Invested with the Order of Canada in 1999, Aykroyd received a Vice-Regal decoration from the Governor General as a prominent Canadian who "desires to make A better country." He also served as a sworn Captain in the Reserve of the Department of Police in the City of Harahan, Louisiana, receiving a citation for his work in youth anticrime education.

"YOGI AND BOO BOO: Let's Grab Lunch"

Yogi Bear and Boo Boo made their first appearance on the small screen in 1958 as part of Hanna-Barbera's "The Huckleberry Hound Show," the first cartoon series ever to earn an Emmy Award for Distinguished Children's Programming. The pair's popularity soon launched their own spin-off show, in 1961, followed by a nationally syndicated comic strip and, in 1964, their big-screen debut. In the ensuing years, the carefree mooch and his sweet-natured pal have been spotted in numerous series, specials, movies and DVD collections.

Throughout, one theme has remained constant: friendship. No matter what's at stake or whether or not Yogi's latest contraption will crash-land the two of them through the roof of the ranger station, at the heart of every "Yogi Bear" tale is the abiding camaraderie and comedic interplay between Yogi and Boo Boo.
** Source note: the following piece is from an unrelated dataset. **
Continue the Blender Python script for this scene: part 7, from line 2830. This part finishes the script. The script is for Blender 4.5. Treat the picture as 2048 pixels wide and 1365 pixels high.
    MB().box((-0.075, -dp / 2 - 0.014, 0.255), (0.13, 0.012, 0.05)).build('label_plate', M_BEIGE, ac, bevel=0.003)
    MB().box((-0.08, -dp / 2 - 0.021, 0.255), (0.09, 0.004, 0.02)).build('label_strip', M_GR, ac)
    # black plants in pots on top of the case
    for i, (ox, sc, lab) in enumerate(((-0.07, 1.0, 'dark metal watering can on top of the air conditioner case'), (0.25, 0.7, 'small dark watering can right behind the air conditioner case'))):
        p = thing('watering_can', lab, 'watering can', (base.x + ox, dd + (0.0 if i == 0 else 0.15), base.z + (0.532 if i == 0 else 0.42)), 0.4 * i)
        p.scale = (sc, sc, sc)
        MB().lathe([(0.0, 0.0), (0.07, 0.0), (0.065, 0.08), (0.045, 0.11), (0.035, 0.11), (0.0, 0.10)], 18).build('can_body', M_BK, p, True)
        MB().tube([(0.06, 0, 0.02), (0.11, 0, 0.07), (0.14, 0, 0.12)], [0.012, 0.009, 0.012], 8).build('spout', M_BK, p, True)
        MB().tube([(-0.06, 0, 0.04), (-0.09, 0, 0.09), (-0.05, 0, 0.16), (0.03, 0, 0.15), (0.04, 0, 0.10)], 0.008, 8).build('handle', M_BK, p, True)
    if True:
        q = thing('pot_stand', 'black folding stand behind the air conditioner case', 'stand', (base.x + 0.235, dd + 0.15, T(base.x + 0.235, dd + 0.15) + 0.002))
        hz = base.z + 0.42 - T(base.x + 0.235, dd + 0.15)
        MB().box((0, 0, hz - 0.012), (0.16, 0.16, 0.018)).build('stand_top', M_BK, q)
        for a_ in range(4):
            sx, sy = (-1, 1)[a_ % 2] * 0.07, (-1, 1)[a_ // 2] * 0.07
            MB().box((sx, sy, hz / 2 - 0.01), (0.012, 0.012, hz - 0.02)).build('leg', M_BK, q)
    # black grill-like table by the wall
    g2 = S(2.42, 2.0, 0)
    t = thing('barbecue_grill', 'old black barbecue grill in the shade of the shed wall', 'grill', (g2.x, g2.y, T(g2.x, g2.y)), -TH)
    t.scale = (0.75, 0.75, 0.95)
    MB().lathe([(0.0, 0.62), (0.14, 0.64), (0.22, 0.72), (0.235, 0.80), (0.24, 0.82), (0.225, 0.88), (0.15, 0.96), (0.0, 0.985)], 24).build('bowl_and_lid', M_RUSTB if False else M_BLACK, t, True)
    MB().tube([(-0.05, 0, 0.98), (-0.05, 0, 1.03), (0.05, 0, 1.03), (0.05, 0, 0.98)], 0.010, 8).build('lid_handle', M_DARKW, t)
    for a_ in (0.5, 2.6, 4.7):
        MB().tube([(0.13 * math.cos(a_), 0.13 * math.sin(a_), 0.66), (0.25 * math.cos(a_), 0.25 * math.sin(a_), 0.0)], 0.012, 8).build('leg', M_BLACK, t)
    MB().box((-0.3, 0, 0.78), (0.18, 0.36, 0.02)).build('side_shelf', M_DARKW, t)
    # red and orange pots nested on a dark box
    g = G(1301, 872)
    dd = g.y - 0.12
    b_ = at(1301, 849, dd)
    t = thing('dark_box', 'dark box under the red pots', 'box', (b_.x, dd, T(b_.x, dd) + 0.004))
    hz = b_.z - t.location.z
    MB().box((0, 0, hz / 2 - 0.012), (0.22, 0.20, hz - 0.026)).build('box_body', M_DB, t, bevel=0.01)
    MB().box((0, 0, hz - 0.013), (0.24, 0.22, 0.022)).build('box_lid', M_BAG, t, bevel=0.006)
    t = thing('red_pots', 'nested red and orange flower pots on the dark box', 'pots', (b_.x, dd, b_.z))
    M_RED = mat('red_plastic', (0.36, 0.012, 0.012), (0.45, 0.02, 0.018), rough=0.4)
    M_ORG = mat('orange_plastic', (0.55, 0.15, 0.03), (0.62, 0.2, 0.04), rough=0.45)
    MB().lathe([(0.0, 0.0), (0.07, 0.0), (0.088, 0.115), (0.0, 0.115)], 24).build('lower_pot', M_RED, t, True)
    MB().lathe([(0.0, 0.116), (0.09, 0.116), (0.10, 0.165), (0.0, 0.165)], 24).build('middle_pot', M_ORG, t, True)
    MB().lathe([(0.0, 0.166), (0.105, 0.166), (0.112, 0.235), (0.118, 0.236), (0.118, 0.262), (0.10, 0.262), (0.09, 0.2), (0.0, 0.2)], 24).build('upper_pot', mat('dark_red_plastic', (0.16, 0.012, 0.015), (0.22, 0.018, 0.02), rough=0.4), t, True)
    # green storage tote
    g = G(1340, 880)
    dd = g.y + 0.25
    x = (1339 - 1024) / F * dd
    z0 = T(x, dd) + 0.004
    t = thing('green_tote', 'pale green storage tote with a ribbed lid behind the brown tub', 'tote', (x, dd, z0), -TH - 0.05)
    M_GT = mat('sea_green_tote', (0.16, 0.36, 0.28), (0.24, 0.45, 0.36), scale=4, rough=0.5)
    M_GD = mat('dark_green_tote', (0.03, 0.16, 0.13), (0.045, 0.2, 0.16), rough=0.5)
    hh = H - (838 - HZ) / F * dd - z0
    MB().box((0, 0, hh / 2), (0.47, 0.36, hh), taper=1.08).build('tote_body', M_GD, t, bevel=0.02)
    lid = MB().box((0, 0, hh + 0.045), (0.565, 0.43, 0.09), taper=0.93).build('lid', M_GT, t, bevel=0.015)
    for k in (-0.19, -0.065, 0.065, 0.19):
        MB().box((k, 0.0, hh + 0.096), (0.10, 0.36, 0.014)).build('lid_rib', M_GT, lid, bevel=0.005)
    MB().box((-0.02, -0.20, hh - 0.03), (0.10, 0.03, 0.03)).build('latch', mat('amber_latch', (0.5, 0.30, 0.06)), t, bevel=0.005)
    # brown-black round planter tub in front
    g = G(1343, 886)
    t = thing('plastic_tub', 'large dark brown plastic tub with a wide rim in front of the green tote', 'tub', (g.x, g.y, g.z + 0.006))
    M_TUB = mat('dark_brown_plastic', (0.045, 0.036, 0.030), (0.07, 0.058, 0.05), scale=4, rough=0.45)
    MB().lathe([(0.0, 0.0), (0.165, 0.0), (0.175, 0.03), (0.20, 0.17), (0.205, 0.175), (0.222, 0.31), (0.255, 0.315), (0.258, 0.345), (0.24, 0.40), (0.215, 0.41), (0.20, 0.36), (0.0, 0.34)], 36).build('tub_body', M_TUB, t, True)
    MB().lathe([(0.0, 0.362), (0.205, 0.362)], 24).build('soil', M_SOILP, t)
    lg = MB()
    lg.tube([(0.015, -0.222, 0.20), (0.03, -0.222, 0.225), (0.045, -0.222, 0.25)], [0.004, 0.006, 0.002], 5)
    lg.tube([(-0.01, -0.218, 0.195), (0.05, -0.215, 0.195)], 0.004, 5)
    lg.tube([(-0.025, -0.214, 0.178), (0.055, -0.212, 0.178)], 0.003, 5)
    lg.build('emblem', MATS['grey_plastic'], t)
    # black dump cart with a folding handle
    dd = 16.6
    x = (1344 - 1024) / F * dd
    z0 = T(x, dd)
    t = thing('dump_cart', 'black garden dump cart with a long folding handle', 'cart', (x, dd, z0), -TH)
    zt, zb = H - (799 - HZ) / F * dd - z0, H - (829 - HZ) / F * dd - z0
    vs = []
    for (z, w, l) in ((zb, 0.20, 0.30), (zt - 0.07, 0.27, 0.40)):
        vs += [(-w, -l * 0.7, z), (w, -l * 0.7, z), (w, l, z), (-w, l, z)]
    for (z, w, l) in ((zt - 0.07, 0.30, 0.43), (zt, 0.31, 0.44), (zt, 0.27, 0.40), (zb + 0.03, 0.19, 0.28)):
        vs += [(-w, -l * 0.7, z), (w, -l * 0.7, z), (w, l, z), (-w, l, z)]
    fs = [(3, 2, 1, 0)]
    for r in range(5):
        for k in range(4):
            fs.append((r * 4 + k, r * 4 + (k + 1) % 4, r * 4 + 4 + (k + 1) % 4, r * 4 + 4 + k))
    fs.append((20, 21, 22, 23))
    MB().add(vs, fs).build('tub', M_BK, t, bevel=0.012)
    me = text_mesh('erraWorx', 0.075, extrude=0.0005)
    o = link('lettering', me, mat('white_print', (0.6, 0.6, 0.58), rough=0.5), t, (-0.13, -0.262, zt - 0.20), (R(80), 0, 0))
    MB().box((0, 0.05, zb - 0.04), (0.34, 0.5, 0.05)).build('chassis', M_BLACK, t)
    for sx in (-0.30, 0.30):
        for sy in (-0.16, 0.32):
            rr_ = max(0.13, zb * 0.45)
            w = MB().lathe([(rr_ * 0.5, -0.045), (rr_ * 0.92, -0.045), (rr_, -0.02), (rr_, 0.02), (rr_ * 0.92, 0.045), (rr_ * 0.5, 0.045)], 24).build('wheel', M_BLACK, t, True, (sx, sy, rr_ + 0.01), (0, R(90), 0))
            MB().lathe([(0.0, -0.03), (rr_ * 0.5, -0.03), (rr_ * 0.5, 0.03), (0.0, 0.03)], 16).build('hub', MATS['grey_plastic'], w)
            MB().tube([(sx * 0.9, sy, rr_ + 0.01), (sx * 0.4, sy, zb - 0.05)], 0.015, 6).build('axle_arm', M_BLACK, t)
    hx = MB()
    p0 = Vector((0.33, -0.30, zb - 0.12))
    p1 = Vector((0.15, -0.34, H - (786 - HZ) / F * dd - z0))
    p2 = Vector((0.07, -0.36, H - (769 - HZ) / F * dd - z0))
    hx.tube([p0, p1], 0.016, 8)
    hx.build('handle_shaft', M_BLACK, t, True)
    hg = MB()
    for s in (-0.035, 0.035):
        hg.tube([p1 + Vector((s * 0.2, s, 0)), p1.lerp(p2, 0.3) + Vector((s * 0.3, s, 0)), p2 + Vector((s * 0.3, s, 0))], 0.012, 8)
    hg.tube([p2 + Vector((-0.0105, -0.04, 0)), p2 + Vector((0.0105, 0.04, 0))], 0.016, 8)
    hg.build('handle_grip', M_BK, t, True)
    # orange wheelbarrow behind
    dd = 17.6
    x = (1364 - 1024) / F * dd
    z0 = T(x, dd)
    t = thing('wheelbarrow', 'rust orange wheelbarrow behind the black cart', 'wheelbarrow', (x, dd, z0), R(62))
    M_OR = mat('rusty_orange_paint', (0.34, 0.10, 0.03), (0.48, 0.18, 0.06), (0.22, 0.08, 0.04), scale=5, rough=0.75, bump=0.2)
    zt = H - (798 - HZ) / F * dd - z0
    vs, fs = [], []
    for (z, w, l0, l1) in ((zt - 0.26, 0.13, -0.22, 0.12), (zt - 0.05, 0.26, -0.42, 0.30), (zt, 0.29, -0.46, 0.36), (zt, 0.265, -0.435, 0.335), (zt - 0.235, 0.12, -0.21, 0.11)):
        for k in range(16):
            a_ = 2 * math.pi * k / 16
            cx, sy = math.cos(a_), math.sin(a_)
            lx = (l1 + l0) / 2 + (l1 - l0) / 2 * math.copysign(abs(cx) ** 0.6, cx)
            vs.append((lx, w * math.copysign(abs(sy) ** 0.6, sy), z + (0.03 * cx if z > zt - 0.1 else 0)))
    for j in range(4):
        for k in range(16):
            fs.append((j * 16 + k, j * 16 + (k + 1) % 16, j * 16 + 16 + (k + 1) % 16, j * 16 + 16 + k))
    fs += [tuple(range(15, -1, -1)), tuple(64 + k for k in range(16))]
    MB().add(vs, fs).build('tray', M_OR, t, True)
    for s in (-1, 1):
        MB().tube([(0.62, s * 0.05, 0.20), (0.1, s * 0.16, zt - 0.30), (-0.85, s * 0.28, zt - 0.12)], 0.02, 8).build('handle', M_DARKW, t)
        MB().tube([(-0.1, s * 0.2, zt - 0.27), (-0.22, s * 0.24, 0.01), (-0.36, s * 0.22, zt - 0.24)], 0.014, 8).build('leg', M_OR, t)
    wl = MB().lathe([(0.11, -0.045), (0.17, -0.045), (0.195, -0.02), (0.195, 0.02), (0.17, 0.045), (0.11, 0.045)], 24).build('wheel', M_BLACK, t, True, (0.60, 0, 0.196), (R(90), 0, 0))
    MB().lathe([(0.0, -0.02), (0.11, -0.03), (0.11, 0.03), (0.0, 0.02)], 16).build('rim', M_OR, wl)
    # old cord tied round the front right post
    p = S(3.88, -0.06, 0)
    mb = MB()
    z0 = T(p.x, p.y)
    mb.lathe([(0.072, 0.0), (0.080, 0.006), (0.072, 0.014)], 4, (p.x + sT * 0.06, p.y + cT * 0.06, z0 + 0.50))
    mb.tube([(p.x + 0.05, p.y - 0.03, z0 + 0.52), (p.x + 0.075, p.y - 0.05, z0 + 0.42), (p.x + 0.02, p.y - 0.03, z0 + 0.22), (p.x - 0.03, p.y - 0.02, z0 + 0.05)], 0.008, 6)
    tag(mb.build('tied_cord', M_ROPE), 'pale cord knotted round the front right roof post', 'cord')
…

And their latest adventure is no exception.

"It's about loyalty. In the end, your friends are your friends and you gotta stand by them," Aykroyd said.

"Yogi makes every crazy idea sound so attractive because of his enthusiasm, that Boo Boo always ends up going along with it, no matter how dangerous or ill-advised," adds Aykroyd, who laughingly cites a prime example: "One of my favorite scenes is Yogi up on a cliff, hooking himself up to a zip line. He actually thinks he has accurately targeted a picnic basket, and you know that's not going to happen."

But what Yogi lacks in engineering acumen, he makes up for in charisma. He may be a tad vain, impulsive and sticky-fingered, but we love him because he's also decent, kindhearted and endlessly optimistic.

Aykroyd, who jokes that he and his character share "the Yogi Bear appetite," attributes his Yogi-channeling ability to "just having him in my head from watching the show so many times."